The line containing "def kids(o): return" marks the end: extract everything from the first line of the data through that line, exactly, with no pictures.

:: Given material

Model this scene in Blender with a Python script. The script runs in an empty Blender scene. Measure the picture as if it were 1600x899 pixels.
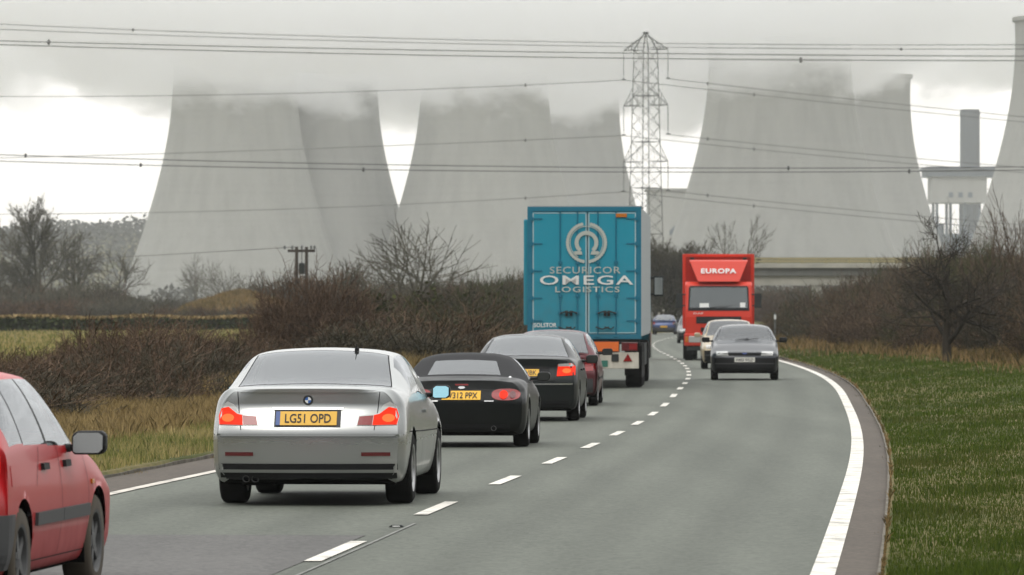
import bpy, bmesh, math, random
import numpy as np
from mathutils import Vector, Matrix
from mathutils.bvhtree import BVHTree

sc = bpy.context.scene
COL = sc.collection
R = math.radians
random.seed(7)
rng = np.random.default_rng(7)
H_CAM = 1.54          # camera height above the near road
FPX = 8889.0          # 200 mm lens on a 36 mm wide frame

def clamp(x, a=0.0, b=1.0): return max(a, min(b, x))
def sstep(a, b, x):
    t = clamp((x - a) / (b - a)); return t * t * (3 - 2 * t)

# ------------------------------------------------------------------ objects
def tag(o, label=None, cat=None, group=None, kind=None):
    if label: o['label'] = label
    if cat: o['category'] = cat
    if group: o['group'] = group
    if kind: o['kind'] = kind
    return o

def empty(name, loc=(0, 0, 0), rz=0.0):
    o = bpy.data.objects.new(name, None); COL.objects.link(o)
    o.empty_display_size = 0.3
    o.location = loc; o.rotation_euler = (0, 0, rz)
    return o

def link_mesh(name, me, parent=None):
    o = bpy.data.objects.new(name, me); COL.objects.link(o)
    if parent is not None: o.parent = parent
    return o

def kids(o): return [c for c in bpy.data.objects if c.parent == o]

def copy_tree(o, parent=None):
    c = o.copy(); COL.objects.link(c); c.parent = parent
    for ch in kids(o): copy_tree(ch, c)
    return c

# ------------------------------------------------------------------ mesh builder
class MB:
    def __init__(s): s.v = []; s.f = []; s.m = []
    def add(s, vs, fs, mi=0):
        n = len(s.v); s.v.extend([tuple(p) for p in vs])
        s.f.extend([tuple(i + n for i in f) for f in fs]); s.m.extend([mi] * len(fs)); return s
    def box(s, x0, x1, y0, y1, z0, z1, mi=0, M=None):
        vs = [(x0,y0,z0),(x1,y0,z0),(x1,y1,z0),(x0,y1,z0),(x0,y0,z1),(x1,y0,z1),(x1,y1,z1),(x0,y1,z1)]
        if M is not None: vs = [M @ Vector(p) for p in vs]
        return s.add(vs, [(0,3,2,1),(4,5,6,7),(0,1,5,4),(1,2,6,5),(2,3,7,6),(3,0,4,7)], mi)
    def tube(s, pts, rad, n=6, mi=0, cap=True):
        pts = [Vector(p) for p in pts]
        rs = rad if isinstance(rad, (list, tuple)) else [rad] * len(pts)
        vs = []; k = len(pts)
        for i, p in enumerate(pts):
            d = (pts[min(i + 1, k - 1)] - pts[max(i - 1, 0)])
            if d.length < 1e-9: d = Vector((0, 0, 1))
            d.normalize()
            a = d.cross(Vector((0, 0, 1)) if abs(d.z) < .9 else Vector((1, 0, 0))).normalized(); b = d.cross(a)
            for q in range(n):
                t = 2 * math.pi * q / n
                vs.append(p + (a * math.cos(t) + b * math.sin(t)) * rs[i])
        fs = []
        for i in range(k - 1):
            for q in range(n):
                r = (q + 1) % n
                fs.append((i*n+q, i*n+r, (i+1)*n+r, (i+1)*n+q))
        if cap and n > 2:
            fs.append(tuple(range(n))[::-1]); fs.append(tuple((k-1)*n + q for q in range(n)))
        return s.add(vs, fs, mi)
    def prism(s, poly, axis, a0, a1, mi=0, M=None):
        """polygon (p,q) extruded along axis: 'x' -> (y,z), 'y' -> (x,z), 'z' -> (x,y)"""
        n = len(poly)
        def P(p, a):
            return {'x': (a, p[0], p[1]), 'y': (p[0], a, p[1]), 'z': (p[0], p[1], a)}[axis]
        vs = [P(p, a0) for p in poly] + [P(p, a1) for p in poly]
        if M is not None: vs = [M @ Vector(p) for p in vs]
        fs = [tuple(range(n))[::-1], tuple(range(n, 2*n))]
        for i in range(n):
            j = (i + 1) % n; fs.append((i, j, n + j, n + i))
        return s.add(vs, fs, mi)
    def lathe(s, prof, n=32, axis='z', c=(0, 0, 0), mi=0, closed=False):
        """prof: list of (r, h) revolved about axis through c"""
        vs = []; k = len(prof)
        for (r, h) in prof:
            for q in range(n):
                t = 2 * math.pi * q / n; a, b = r * math.cos(t), r * math.sin(t)
                p = (a, b, h) if axis == 'z' else ((h, a, b) if axis == 'x' else (b, h, a))
                vs.append((p[0]+c[0], p[1]+c[1], p[2]+c[2]))
        fs = []
        for i in range(k if closed else k - 1):
            i2 = (i + 1) % k
            for q in range(n):
                r2 = (q + 1) % n; fs.append((i*n+q, i*n+r2, i2*n+r2, i2*n+q))
        return s.add(vs, fs, mi)
    def build(s, name, mats, parent=None, smooth=False, bevel=0.0, sharp=None, seg=2):
        me = bpy.data.meshes.new(name)
        me.from_pydata(s.v, [], s.f)
        if not isinstance(mats, (list, tuple)): mats = [mats]
        for m in mats: me.materials.append(m)
        if len(mats) > 1: me.polygons.foreach_set('material_index', s.m)
        bm = bmesh.new(); bm.from_mesh(me)
        bmesh.ops.recalc_face_normals(bm, faces=bm.faces)
        if bevel > 0:
            es = [e for e in bm.edges if len(e.link_faces) == 2 and e.calc_face_angle(0) > R(35)]
            bmesh.ops.bevel(bm, geom=es, offset=bevel, segments=seg, profile=.5, affect='EDGES', clamp_overlap=True)
        bm.to_mesh(me); bm.free()
        if smooth:
            me.polygons.foreach_set('use_smooth', [True] * len(me.polygons))
            if sharp: me.set_sharp_from_angle(angle=R(sharp))
        me.update()
        return link_mesh(name, me, parent)

def np_mesh(name, verts, faces, mat, parent=None, smooth=False):
    """verts (n,3), faces (m,k) numpy arrays, all faces the same size"""
    me = bpy.data.meshes.new(name)
    verts = np.asarray(verts, np.float32); faces = np.asarray(faces, np.int32)
    me.vertices.add(len(verts)); me.vertices.foreach_set('co', verts.ravel())
    k = faces.shape[1]
    me.loops.add(faces.size); me.loops.foreach_set('vertex_index', faces.ravel())
    me.polygons.add(len(faces))
    me.polygons.foreach_set('loop_start', np.arange(0, faces.size, k, dtype=np.int32))
    if smooth: me.polygons.foreach_set('use_smooth', np.ones(len(faces), bool))
    me.materials.append(mat); me.update(calc_edges=True); me.validate()
    return link_mesh(name, me, parent)

# ------------------------------------------------------------------ materials
def new_mat(name):
    m = bpy.data.materials.new(name); m.use_nodes = True
    nt = m.node_tree; b = nt.nodes['Principled BSDF']
    return m, nt, b
def setc(b, key, v):
    if key in b.inputs: b.inputs[key].default_value = v
def N(nt, typ, **kw):
    n = nt.nodes.new(typ)
    for k, v in kw.items(): setattr(n, k, v)
    return n
def c4(c): return (c[0], c[1], c[2], 1.0)

def mat_plain(name, col, rough=.6, metal=0.0, coat=0.0, var=.08, scale=6.0, bump=0.0, spec=.5, coord='Object'):
    """one base colour broken up by faint procedural unevenness"""
    m, nt, b = new_mat(name)
    setc(b, 'Roughness', rough); setc(b, 'Metallic', metal); setc(b, 'Coat Weight', coat); setc(b, 'Coat Roughness', .04)
    setc(b, 'Specular IOR Level', spec)
    tc = N(nt, 'ShaderNodeTexCoord')
    no = N(nt, 'ShaderNodeTexNoise'); no.inputs['Scale'].default_value = scale; no.inputs['Detail'].default_value = 5
    nt.links.new(tc.outputs[coord], no.inputs['Vector'])
    mx = N(nt, 'ShaderNodeMix', data_type='RGBA')
    mx.inputs[6].default_value = c4([x * (1 - var) for x in col]); mx.inputs[7].default_value = c4([min(1, x * (1 + var)) for x in col])
    nt.links.new(no.outputs['Fac'], mx.inputs[0]); nt.links.new(mx.outputs[2], b.inputs['Base Color'])
    if bump:
        bp = N(nt, 'ShaderNodeBump'); bp.inputs['Strength'].default_value = bump; bp.inputs['Distance'].default_value = .02
        nt.links.new(no.outputs['Fac'], bp.inputs['Height']); nt.links.new(bp.outputs['Normal'], b.inputs['Normal'])
    return m

def mat_paint(name, col, metal=0.0, rough=.35, dirt=(.09, .08, .07), dirt_top=.55, amount=.55, coat=.25, spec=.35):
    """car paint with road dirt that builds up on the lower body"""
    m, nt, b = new_mat(name)
    setc(b, 'Metallic', metal); setc(b, 'Coat Weight', coat); setc(b, 'Coat Roughness', .08); setc(b, 'Specular IOR Level', spec)
    tc = N(nt, 'ShaderNodeTexCoord'); sp = N(nt, 'ShaderNodeSeparateXYZ'); nt.links.new(tc.outputs['Object'], sp.inputs[0])
    no = N(nt, 'ShaderNodeTexNoise'); no.inputs['Scale'].default_value = 5; no.inputs['Detail'].default_value = 6
    nt.links.new(tc.outputs['Object'], no.inputs['Vector'])
    mr = N(nt, 'ShaderNodeMapRange'); mr.inputs['From Min'].default_value = dirt_top; mr.inputs['From Max'].default_value = .12
    mr.inputs['To Max'].default_value = amount
    nt.links.new(sp.outputs['Z'], mr.inputs['Value'])
    mu = N(nt, 'ShaderNodeMath', operation='MULTIPLY'); nt.links.new(mr.outputs[0], mu.inputs[0]); nt.links.new(no.outputs['Fac'], mu.inputs[1])
    mu2 = N(nt, 'ShaderNodeMath', operation='MULTIPLY_ADD', use_clamp=True); mu2.inputs[1].default_value = 1.5; mu2.inputs[2].default_value = .03
    nt.links.new(mu.outputs[0], mu2.inputs[0])
    mx = N(nt, 'ShaderNodeMix', data_type='RGBA'); mx.inputs[6].default_value = c4(col); mx.inputs[7].default_value = c4(dirt)
    nt.links.new(mu2.outputs[0], mx.inputs[0]); nt.links.new(mx.outputs[2], b.inputs['Base Color'])
    mr2 = N(nt, 'ShaderNodeMapRange'); mr2.inputs['To Min'].default_value = rough; mr2.inputs['To Max'].default_value = .85
    nt.links.new(mu2.outputs[0], mr2.inputs['Value']); nt.links.new(mr2.outputs[0], b.inputs['Roughness'])
    mm = N(nt, 'ShaderNodeMath', operation='MULTIPLY_ADD'); mm.inputs[1].default_value = -metal; mm.inputs[2].default_value = metal
    nt.links.new(mu2.outputs[0], mm.inputs[0]); nt.links.new(mm.outputs[0], b.inputs['Metallic'])
    return m

def mat_glass(name, tint=(.72, .77, .76), gloss=.12):
    """car glass: fresnel mirror over a tinted see-through pane"""
    m = bpy.data.materials.new(name); m.use_nodes = True; nt = m.node_tree; nt.nodes.clear()
    out = N(nt, 'ShaderNodeOutputMaterial'); tr = N(nt, 'ShaderNodeBsdfTransparent'); tr.inputs[0].default_value = c4(tint)
    gl = N(nt, 'ShaderNodeBsdfGlossy'); gl.inputs['Roughness'].default_value = .03; gl.inputs['Color'].default_value = (.95, .97, 1, 1)
    df = N(nt, 'ShaderNodeBsdfDiffuse'); df.inputs[0].default_value = (.32, .33, .32, 1)
    no = N(nt, 'ShaderNodeTexNoise'); no.inputs['Scale'].default_value = 3; no.inputs['Detail'].default_value = 4
    tc = N(nt, 'ShaderNodeTexCoord'); nt.links.new(tc.outputs['Object'], no.inputs['Vector'])
    fr = N(nt, 'ShaderNodeFresnel'); fr.inputs['IOR'].default_value = 1.5
    ad = N(nt, 'ShaderNodeMath', operation='ADD', use_clamp=True); ad.inputs[1].default_value = gloss * .5
    nt.links.new(fr.outputs[0], ad.inputs[0])
    m1 = N(nt, 'ShaderNodeMixShader'); nt.links.new(ad.outputs[0], m1.inputs[0]); nt.links.new(tr.outputs[0], m1.inputs[1]); nt.links.new(gl.outputs[0], m1.inputs[2])
    mu = N(nt, 'ShaderNodeMath', operation='MULTIPLY'); mu.inputs[1].default_value = .09; nt.links.new(no.outputs['Fac'], mu.inputs[0])   # film of dust
    m2 = N(nt, 'ShaderNodeMixShader'); nt.links.new(mu.outputs[0], m2.inputs[0]); nt.links.new(m1.outputs[0], m2.inputs[1]); nt.links.new(df.outputs[0], m2.inputs[2])
    nt.links.new(m2.outputs[0], out.inputs[0]); return m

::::

■ **Reply to the task**:
Model this scene in Blender with a Python script. The script runs in an empty Blender scene. Measure the picture as if it were 1600x899 pixels.
import bpy, bmesh, math, random
import numpy as np
from mathutils import Vector, Matrix
from mathutils.bvhtree import BVHTree

sc = bpy.context.scene
COL = sc.collection
R = math.radians
random.seed(7)
rng = np.random.default_rng(7)
H_CAM = 1.54          # camera height above the near road
FPX = 8889.0          # 200 mm lens on a 36 mm wide frame

def clamp(x, a=0.0, b=1.0): return max(a, min(b, x))
def sstep(a, b, x):
    t = clamp((x - a) / (b - a)); return t * t * (3 - 2 * t)

# ------------------------------------------------------------------ objects
def tag(o, label=None, cat=None, group=None, kind=None):
    if label: o['label'] = label
    if cat: o['category'] = cat
    if group: o['group'] = group
    if kind: o['kind'] = kind
    return o

def empty(name, loc=(0, 0, 0), rz=0.0):
    o = bpy.data.objects.new(name, None); COL.objects.link(o)
    o.empty_display_size = 0.3
    o.location = loc; o.rotation_euler = (0, 0, rz)
    return o

def link_mesh(name, me, parent=None):
    o = bpy.data.objects.new(name, me); COL.objects.link(o)
    if parent is not None: o.parent = parent
    return o

def kids(o): return [c for c in bpy.data.objects if c.parent == o]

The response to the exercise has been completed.